WORK TO DO: Your answer is a single number: how many lines hold the word "scene"?

Begin RECORDS FOR THE EXERCISE

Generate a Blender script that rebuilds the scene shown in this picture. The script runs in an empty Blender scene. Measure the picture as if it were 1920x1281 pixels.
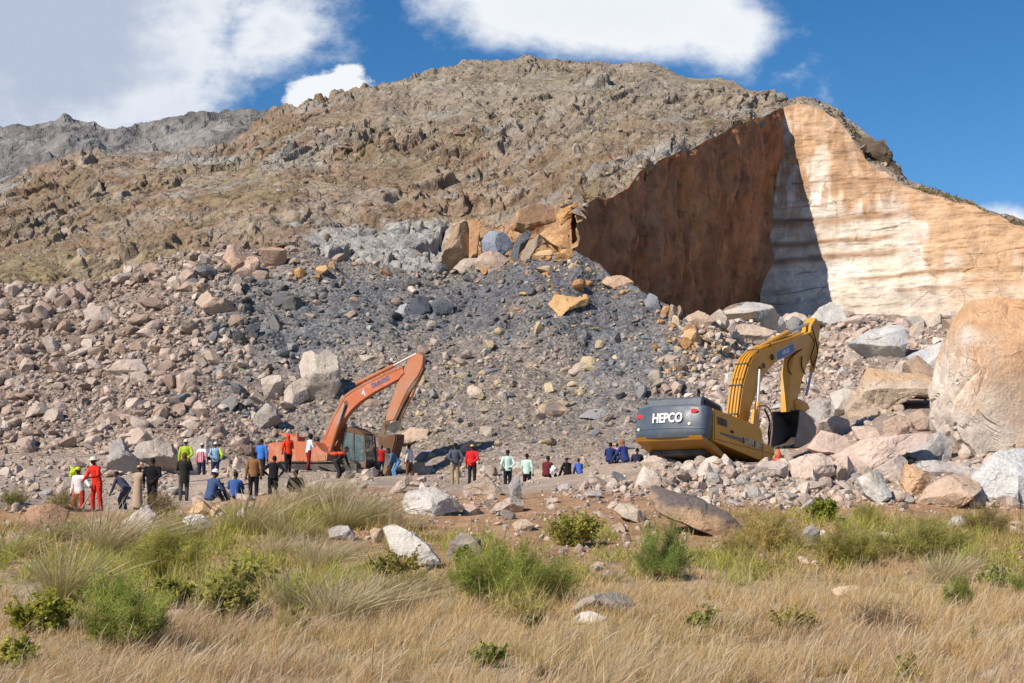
import bpy, bmesh, math, random
import numpy as np
from mathutils import Vector, Matrix

# ---------------------------------------------------------------- camera, sky, sun, exposure
S = bpy.context.scene
C = S.collection
F = 2637.0                                  # focal length in photo pixels (1920 wide)
CAM = np.array((0.0, 0.0, 1.7))
PITCH = math.atan(260.0 / F)
cd = bpy.data.cameras.new('camera'); cam = bpy.data.objects.new('camera', cd); C.objects.link(cam)
cd.sensor_width = 36; cd.lens = F / 1920 * 36; cd.clip_end = 5000; cd.clip_start = 0.1
cam.location = CAM; cam.rotation_euler = (math.pi / 2 + PITCH, 0, 0)
S.camera = cam

SUN_DIR = Vector((0.57, 0.53, -0.63)).normalized()      # the way the light travels
sl = bpy.data.lights.new('sun', 'SUN'); so = bpy.data.objects.new('sun', sl); C.objects.link(so)
sl.energy = 5.0; sl.angle = math.radians(0.5); sl.color = (1.0, 0.90, 0.77)
so.rotation_euler = SUN_DIR.to_track_quat('-Z', 'Y').to_euler(); so.location = (-60, -60, 90)
SUN_EL = math.asin(-SUN_DIR.z); SUN_AZ = math.atan2(-SUN_DIR.x, -SUN_DIR.y)   # azimuth from +Y towards +X

W = bpy.data.worlds.new('World'); S.world = W; W.use_nodes = True
S.view_settings.view_transform = 'Standard'; S.view_settings.look = 'None'
S.view_settings.exposure = 0.26; S.view_settings.gamma = 1.0
S.cycles.max_bounces = 5; S.cycles.diffuse_bounces = 3; S.cycles.glossy_bounces = 2
S.cycles.transmission_bounces = 4; S.cycles.transparent_max_bounces = 8
S.cycles.use_denoising = True


class NT:
    """small node-tree helper"""
    def __init__(s, tree):
        s.t = tree; s.n = tree.nodes; s.l = tree.links
    def node(s, typ, **kw):
        n = s.n.new(typ)
        for k, v in kw.items():
            if k == 'inp':
                for i, x in v.items():
                    if hasattr(x, 'is_output'): s.l.new(x, n.inputs[i])
                    else: n.inputs[i].default_value = x
            else: setattr(n, k, v)
        return n
    def math(s, op, a, b=None, c=None, clamp=False):
        d = {0: a}
        if b is not None: d[1] = b
        if c is not None: d[2] = c
        return s.node('ShaderNodeMath', operation=op, use_clamp=clamp, inp=d).outputs[0]
    def mix(s, f, a, b, mode='MIX'):
        n = s.node('ShaderNodeMix', data_type='RGBA', blend_type=mode)
        for i, x in ((0, f), (6, a), (7, b)):
            if hasattr(x, 'is_output'): s.l.new(x, n.inputs[i])
            else: n.inputs[i].default_value = x if i == 0 else (tuple(x) + (1,))[:4]
        return n.outputs[2]
    def noise(s, vec, scale, detail=4, rough=0.55, dist=0.0):
        return s.node('ShaderNodeTexNoise', inp={'Vector': vec, 'Scale': scale, 'Detail': detail, 'Roughness': rough, 'Distortion': dist}).outputs[0]
    def mapr(s, v, a, b, c=0.0, d=1.0, smooth=False):
        return s.node('ShaderNodeMapRange', interpolation_type='SMOOTHSTEP' if smooth else 'LINEAR', inp={0: v, 1: a, 2: b, 3: c, 4: d}).outputs[0]


def build_sky():
    W.node_tree.nodes.clear(); k = NT(W.node_tree)
    sky = k.node('ShaderNodeTexSky', sky_type='NISHITA', sun_disc=False)
    sky.sun_elevation = SUN_EL; sky.sun_rotation = SUN_AZ
    sky.altitude = 1500; sky.air_density = 1.0; sky.dust_density = 0.2; sky.ozone_density = 3.0
    hs = k.node('ShaderNodeHueSaturation', inp={'Saturation': 1.30, 'Value': 1.0, 'Color': sky.outputs[0]})
    bg = k.node('ShaderNodeBackground', inp={'Color': hs.outputs[0], 'Strength': 0.096})
    tc = k.node('ShaderNodeTexCoord'); sp = k.node('ShaderNodeSeparateXYZ', inp={0: tc.outputs['Generated']})
    X, Y, Z = sp.outputs
    Yc = k.math('MAXIMUM', Y, 0.03)
    u = k.math('DIVIDE', X, Yc); v = k.math('DIVIDE', Z, Yc)
    nv = k.node('ShaderNodeCombineXYZ', inp={0: u, 1: k.math('MULTIPLY', v, 1.35), 2: 0.37}).outputs[0]
    n1 = k.noise(nv, 9.5, 11, 0.63, 0.06)
    n2 = k.noise(nv, 4.0, 4, 0.5)
    def blob(px, py, rx, ry, gain=1.0):
        cu, cv = (px - 960) / F, (900 - py) / F
        a = k.math('DIVIDE', k.math('SUBTRACT', u, cu), rx / F)
        b = k.math('DIVIDE', k.math('SUBTRACT', v, cv), ry / F)
        d = k.math('SQRT', k.math('ADD', k.math('MULTIPLY', a, a), k.math('MULTIPLY', b, b)))
        return k.math('MULTIPLY', k.math('SUBTRACT', 1.0, d), gain)
    blobs = [(40, 20, 560, 330, 1.5), (490, 40, 190, 150, .8), (1130, -25, 370, 165, 1.2), (1370, 30, 150, 120, .8),
             (1495, 125, 62, 30, .22), (1520, 105, 40, 26, .2), (1560, 160, 22, 40, .14), (1590, 195, 40, 26, .1), (1900, 405, 80, 30, .35), (-900, 100, 600, 300, 1.0), (2900, 250, 400, 120, .6), (960, -900, 900, 350, .7)]
    puff = k.math('MAXIMUM', blob(612, 158, 84, 62, 1.2), blob(640, 120, 44, 26, .7))
    puffd = k.math('ADD', puff, k.math('MULTIPLY', k.math('SUBTRACT', k.noise(nv, 26.0, 7, .6, .2), .5), 1.5))
    puffm = k.mapr(puffd, .05, .30, smooth=True)
    m = None
    for b in blobs:
        x = blob(*b); m = x if m is None else k.math('MAXIMUM', m, x)
    dens = k.math('ADD', m, k.math('MULTIPLY', k.math('SUBTRACT', n1, 0.5), 1.7))
    front = k.mapr(Y, 0.02, 0.12)
    mask = k.math('MULTIPLY', k.math('MAXIMUM', k.mapr(dens, -0.04, 0.52, smooth=True), puffm), front)
    # sides and back of the sky: sparse fair-weather clouds
    nb = k.noise(tc.outputs['Generated'], 3.2, 6, 0.55)
    back = k.math('MULTIPLY', k.mapr(nb, 0.62, 0.80, smooth=True), k.math('SUBTRACT', 1.0, front))
    mask = k.math('MAXIMUM', mask, back)
    # cloud tone: thick middles are blue-grey, thin sunny rims and the puff are white
    core = k.mapr(k.math('ADD', dens, k.math('MULTIPLY', k.math('SUBTRACT', n2, .5), 1.1)), 0.22, 0.95, smooth=True)
    left = k.mapr(u, -0.115, -0.19, 0.12, 1.0, smooth=True)
    core = k.math('MULTIPLY', k.math('MULTIPLY', core, left), k.math('SUBTRACT', 1.0, puffm))
    col = k.mix(core, (0.90, 0.93, 0.97), (0.47, 0.545, 0.69))
    cb = k.node('ShaderNodeBackground', inp={'Color': col, 'Strength': 0.84})
    mx = k.node('ShaderNodeMixShader', inp={0: mask, 1: bg.outputs[0], 2: cb.outputs[0]})
    out = k.node('ShaderNodeOutputWorld', inp={0: mx.outputs[0]})
build_sky()

# ---------------------------------------------------------------- numeric helpers
rng = np.random.default_rng(11)
def P(px, py, Y):
    """photo pixel + forward distance -> world point(s)"""
    px = np.asarray(px, float); py = np.asarray(py, float); Y = np.asarray(Y, float)
    a = (px - 960) / F; b = (640.5 - py) / F
    dy = math.cos(PITCH) - b * math.sin(PITCH); dz = math.sin(PITCH) + b * math.cos(PITCH)
    t = Y / dy
    return np.stack(np.broadcast_arrays(a * t, Y, 1.7 + dz * t), -1)
def proj(p):
    p = np.asarray(p, float); y = p[..., 1]; z = p[..., 2] - 1.7
    d = y * math.cos(PITCH) + z * math.sin(PITCH); h = -y * math.sin(PITCH) + z * math.cos(PITCH)
    return 960 + F * p[..., 0] / d, 640.5 - F * h / d

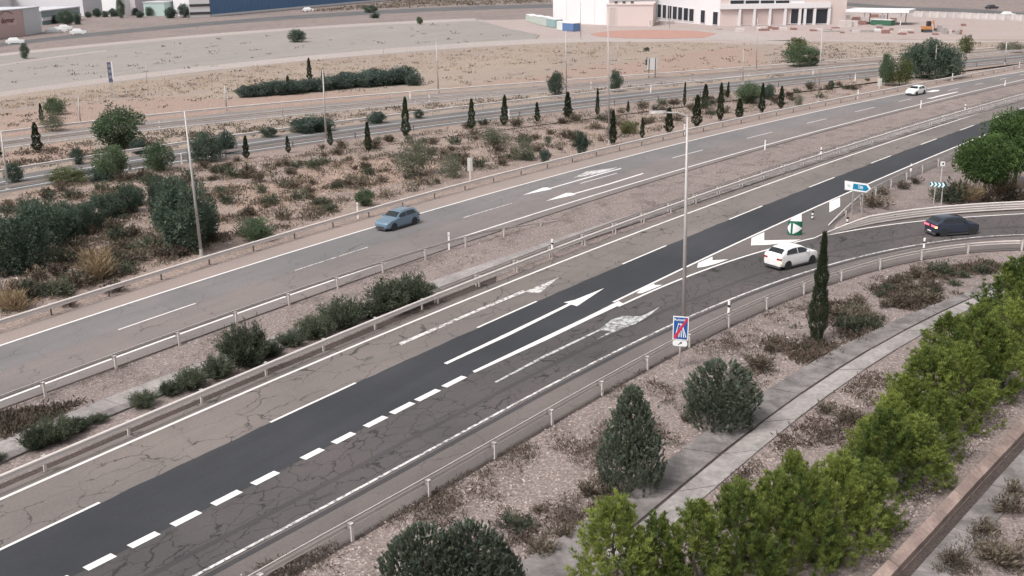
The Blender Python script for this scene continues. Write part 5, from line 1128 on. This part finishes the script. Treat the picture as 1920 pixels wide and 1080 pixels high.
def scatter(P, n, mode='ground', clump=0.0):
    xs = [p[0] for p in P]; ys = [p[1] for p in P]; out = []
    if mode == 'ground':
        G = pathpx(P)[:, :2]; lo, hi = G.min(0), G.max(0); GP = [tuple(g) for g in G]
        while len(out) < n:
            x, y = R.uniform(lo[0], hi[0]), R.uniform(lo[1], hi[1])
            if inpoly(x, y, GP): out.append((x, y, 0))
    else:
        while len(out) < n:
            x, y = R.uniform(min(xs), max(xs)), R.uniform(min(ys), max(ys))
            if inpoly(x, y, P):
                q_ = U(x, y)
                if not clump or dens(q_[0], q_[1]) > clump*R.uniform(.4, 1.15): out.append(tuple(q_))
    return out
pts = scatter(SCR, 150, 'px')+scatter(SCR, 110)
def shrub(p, s, kind, label, group):
    ms = {'dry': SH, 'green': SG, 'straw': ST}[kind]; mm = ms[R.randrange(len(ms))]
    plant('dry_shrub' if kind != 'straw' else 'grass_clump', label, 'shrub' if kind != 'straw' else 'grass clump', mm, p, s, s*R.uniform(.7, 1.05), group, tname='stem')
for p in pts:
    k = R.random(); s_ = R.uniform(.9, 2.3); px_, py_ = PJ(p)
    zone = 'left of the lamp mast' if px_ < 370 else 'between lamp mast and pale bush' if px_ < 775 else 'between pale bush and far lamp post' if px_ < 1141 else 'right of the far lamp post'
    dn = min(np.linalg.norm((G1g-np.array(p))[:, :2], axis=1)); df = min(np.linalg.norm((S1n-np.array(p))[:, :2], axis=1)); row_ = 'near the guard rail' if dn < df*.5 else 'near the service road' if df < dn*.5 else 'mid-slope'
    shrub(p, s_, 'dry' if k < .7 else 'green', '%s %s scrubland shrub %s, %s' % ('small' if s_ < 1.35 else 'large' if s_ > 1.85 else 'middling', 'brown' if k < .7 else 'dusty green', zone, row_), 'shrubs on the scrubland')
for i, (x, y, s) in enumerate(((20, 580, 2.0), (35, 585, 1.8), (180, 500, 2.2), (185, 525, 2.6))): shrub(U(x, y), s, 'straw', 'straw-coloured clump, %s from the left behind the far guard rail' % ORD[i+1], 'straw clumps')
for i, (x, y, s, k) in enumerate(sorted(((235, 500, 2.6, 'dry'), (255, 490, 2.2, 'dry'), (150, 540, 2.4, 'dry'), (110, 555, 2.4, 'green'), (60, 560, 2.2, 'green'), (215, 545, 2.0, 'dry'), (270, 470, 2.6, 'green'), (250, 440, 1.8, 'dry'), (210, 520, 1.8, 'dry'), (130, 575, 1.4, 'dry'), (300, 480, 2.4, 'dry'), (335, 480, 1.6, 'dry')))):
    shrub(U(x, y), s, k, 'wide low shrub, %s from the left right behind the far guard rail' % ORD[i+1], 'shrubs behind the far guard rail')
VG = [(1330, 655), (1440, 600), (1560, 555), (1700, 512), (1860, 488), (1900, 500), (1840, 530), (1750, 568), (1670, 596), (1560, 655), (1460, 705), (1400, 720)]
for p in scatter([(1560, 580), (1640, 545), (1760, 505), (1870, 490), (1880, 510), (1740, 565), (1640, 610), (1580, 640)], 44, 'px'):
    k = R.random(); shrub(p, R.uniform(.7, 2.0), 'dry' if k < .7 else 'green', ('brown' if k < .7 else 'dusty green')+' low verge shrub between slip road rail and drain, '+('near the tall cypress' if PJ(p)[0] < 1650 else 'towards the right edge' if PJ(p)[0] > 1760 else 'halfway to the right edge'), 'shrubs on the verge')
for i, (x, y, s, k) in enumerate(sorted(((1645, 390, 3.2, 'dry'), (1785, 380, 3.4, 'green'), (1800, 372, 3.2, 'dry'), (1770, 378, 2.6, 'green'), (1815, 380, 2.6, 'straw'), (1870, 372, 2.6, 'straw'), (1885, 378, 2.6, 'dry'), (1860, 380, 2.2, 'dry'), (1905, 378, 2.6, 'dry'), (1655, 365, 1.6, 'dry'), (1690, 355, 1.6, 'dry'), (1720, 345, 1.4, 'dry')))):
    shrub(U(x, y), s, k, 'shrub behind the inner slip road rail, %s from the left' % ORD[i+1], 'shrubs behind the inner rail')
NL = ['dusty green shrub right of the bottom-edge conifers', 'brown shrub at the lower left foot of the cone-shaped conifer', 'brown shrub touching the left side of the cone-shaped conifer', 'small brown shrub left of the cone-shaped conifer, halfway up',
 'tiny brown shrub just above the dusty green one near the bottom-edge conifers', 'brown shrub at the edge of the drain apron near the bottom', 'lowest brown shrub beside the drain apron at the bottom edge', 'large brown shrub right of the broad rounded conifer', 'smaller brown shrub above the large one right of the rounded conifer', 'small brown shrub at the lower left of the broad rounded conifer',
 'largest brown shrub in the lower right corner', 'brown shrub halfway along the kerb gutter in the lower right corner', 'second brown shrub from the top in the lower right corner', 'leftmost brown shrub in the lower right corner', 'topmost brown shrub in the lower right corner', 'left one of two brown shrubs between drain and young pines', 'right one of two brown shrubs between drain and young pines']
for i, (x, y, s, k) in enumerate(((965, 990, 1.5, 'green'), (1110, 930, 1.3, 'dry'), (1125, 905, 1.2, 'dry'), (1130, 860, 1.0, 'dry'), (1010, 960, .8, 'dry'), (1060, 1005, 1.0, 'dry'), (1020, 1040, 1.2, 'dry'), (1430, 690, 1.8, 'dry'), (1445, 660, 1.2, 'dry'), (1290, 790, .9, 'dry'), (1880, 1055, 2.0, 'dry'), (1850, 1000, 1.4, 'dry'), (1890, 960, 1.6, 'dry'), (1790, 1060, 1.2, 'dry'), (1905, 930, 1.3, 'dry'), (1550, 775, 1.4, 'dry'), (1590, 790, 1.3, 'dry'))):
    shrub(U(x, y), s, k, NL[i], 'shrubs on the near verge')
# ---- what nobody could count: small growth and stones, one object per kind
def cover(name, label, cat, P, n, lf, lw, mat, per=7, up=.8, spread=.10, mode='px', hgt=0.0, clump=0.0):
    c = np.array(scatter(P, n, mode, clump)); n = len(c); sc = NR.uniform(.4, 1.5, n); k = n*per; cc = np.repeat(c, per, 0); s_ = np.repeat(sc, per)
    p = cc+np.concatenate([NR.normal(size=(k, 2))*spread*s_[:, None], np.zeros((k, 1))+.01+hgt], 1); d = unit(k)*.8+np.array([0, 0, up]); d[:, 2] = np.abs(d[:, 2])
    o_ = obj(name, leaves(name, p, d, lf*s_*NR.uniform(.6, 1.3, k), lw*s_, mat)); return tag(o_, label, cat, None, 'stuff')
NV = [(420, 1080), (640, 1020), (973, 836), (1150, 725), (1285, 655), (1400, 598), (1557, 528), (1720, 492), (1920, 470), (1920, 505), (1760, 570), (1560, 660), (1460, 712), (1310, 815), (1180, 925), (1030, 1018), (960, 1080)]
cover('dry_ground_growth', 'small dry tufts scattered over the verge beside the slip road', 'dry growth', NV, 2100, .12, .022, FM['dry'], 10, clump=1.05)
VG2 = [(1400, 700), (1440, 640), (1560, 570), (1700, 515), (1860, 488), (1890, 505), (1840, 535), (1750, 568), (1670, 598), (1560, 658), (1460, 708)]
cover('verge_growth', 'dense brown growth on the verge between the tall cypress and the drain', 'dry growth', VG2, 1500, .2, .045, FM['brown'], 12, .6, .2, clump=.75)
cover('verge_growth', 'olive growth on the verge between the tall cypress and the drain', 'dry growth', VG2, 350, .2, .045, FM['oleander'], 12, .6, .18, clump=.8)
cover('verge_growth', 'brown tufts in clusters over the gravel verge', 'dry growth', NV, 1500, .15, .032, FM['brown'], 12, .6, .13, clump=.95)
cover('verge_growth', 'brown tufts around the young pines', 'dry growth', [(1330, 935), (1460, 825), (1590, 725), (1700, 660), (1690, 700), (1630, 760), (1600, 840), (1500, 850), (1400, 900)], 260, .18, .04, FM['brown'], 12, .6, .15, clump=.8)
cover('scrub_growth', 'small dry growth covering the scrubland', 'dry growth', SCR, 4600, .24, .055, FM['dry'], 9, .7, .26, clump=.9)
cover('scrub_growth', 'pale green small growth on the scrubland', 'dry growth', SCR, 1100, .26, .05, FM['oleander'], 9, .7, .24, clump=.9)
cover('scrub_growth', 'brown low growth all over the scrubland', 'dry growth', SCR, 1500, .28, .06, FM['brown'], 11, .6, .26, clump=.7)
cover('scrub_straw', 'straw-coloured grass on the scrubland', 'dry grass', SCR, 1400, .34, .03, FM['straw'], 8, 1.0, .2)
MD = [(0, 775), (353, 642), (640, 540), (843, 472), (1140, 368), (1434, 284), (1676, 217), (1676, 240), (1500, 296), (1280, 366), (1000, 455), (800, 522), (560, 606), (315, 694), (165, 752), (0, 815)]
cover('median_growth', 'sparse dry tufts on the median gravel', 'dry growth', MD, 900, .11, .02, FM['dry'], 7, clump=.9)
cover('median_growth', 'dark low growth at the left end of the median', 'dry growth', [(0, 775), (60, 765), (150, 755), (90, 790), (0, 825)], 260, .22, .05, FM['dry'], 12, .6, .2)
RV = [(1640, 1070), (1690, 1000), (1800, 880), (1920, 760), (1920, 700), (1830, 790), (1740, 880), (1640, 980)]
cover('verge_growth', 'dry tufts between the young pines and the kerb', 'dry growth', RV, 500, .11, .02, FM['dry'], 8)
cover('verge_growth', 'dry tufts at the lower right corner', 'dry growth', [(1740, 1080), (1920, 905), (1920, 1080)], 420, .13, .022, FM['dry'], 9, clump=1.0)
cover('verge_growth', 'dry tufts between the drain and the young pines', 'dry growth', [(1330, 935), (1460, 825), (1590, 725), (1700, 660), (1690, 700), (1630, 760), (1600, 840), (1500, 850), (1400, 900)], 420, .11, .022, FM['dry'], 8, clump=.9)
cover('field_growth', 'scattered growth on the bank between the side roads', 'dry growth', [(0, 325), (442, 260), (816, 210), (1280, 160), (1500, 140), (1500, 136), (1280, 155), (816, 194), (400, 236), (0, 284)], 1500, .32, .08, FM['dry'], 8, .5, .35, clump=.7)
cover('field_growth', 'scattered straw and weeds on the bank above the red field', 'dry growth', [(0, 205), (300, 175), (640, 150), (900, 130), (1300, 95), (1420, 84), (1230, 78), (1000, 86), (560, 116), (0, 186)], 900, .4, .09, FM['straw'], 7, .5, .6, clump=.8)
cover('field_growth', 'dark weeds on the fields and banks', 'dry growth', [(0, 240), (448, 185), (800, 165), (1300, 138), (1640, 115), (1640, 85), (1420, 86), (1000, 88), (560, 118), (0, 190)], 420, .35, .1, FM['dry'], 10, .5, .4)
cover('field_growth', 'weeds and rubble at the edge of the works yard', 'dry growth', [(1440, 122), (1640, 112), (1920, 88), (1920, 80), (1700, 82), (1500, 82)], 380, .34, .09, FM['dry'], 8, .5, .6, clump=.8)
cover('fallow_growth', 'weeds dotted over the fallow field', 'dry growth', [(0, 170), (560, 108), (990, 78), (880, 42), (530, 60), (0, 120)], 90, .4, .12, FM['dry'], 9, .5, .4)
cover('far_growth', 'scrub beyond the distant road', 'dry growth', [(560, 24), (815, 12), (1030, 6), (1030, 0), (760, 0)], 500, .9, .3, FM['dry'], 8, .4, 1.2)
def stones(name, label, P, n, s0, s1, mode='px'):
    c = np.array(scatter(P, n, mode)); base = np.array([(1, 0, 0), (-.5, .87, 0), (-.5, -.87, 0), (.2, .1, .8)]); V = []; F = []
    for i, q_ in enumerate(c):
        s = R.uniform(s0, s1)*R.uniform(.5, 1); a = R.uniform(0, 6.28); M = np.array([[math.cos(a), -math.sin(a), 0], [math.sin(a), math.cos(a), 0], [0, 0, .8]]); v = (base+NR.normal(size=(4, 3))*.18)@M.T*s+q_
        V += [tuple(x) for x in v]; b_ = 4*i; F += [(b_, b_+1, b_+3), (b_+1, b_+2, b_+3), (b_+2, b_, b_+3)]
    o_ = obj(name, mesh(name, V, F), MT['stone']); tag(o_, label, 'stones', None, 'stuff')
MT['stone'] = plain('pale stones', (.40, .335, .31), .9, 0, .3, 1.5)
stones('loose_stones', 'loose stones on the verge beside the slip road', NV, 3200, .03, .10); stones('loose_stones', 'loose stones at the lower right', RV, 900, .03, .10)
stones('loose_stones', 'pale stones on the scrubland', SCR, 1800, .06, .2); stones('loose_stones', 'loose stones on the median', MD, 1200, .03, .09)
stones('loose_stones', 'stones between the drain and the pines', [(1330, 935), (1460, 825), (1590, 725), (1700, 660), (1630, 760), (1500, 850)], 500, .03, .1)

End RECORDS FOR THE EXERCISE

THE OUTPUT: 3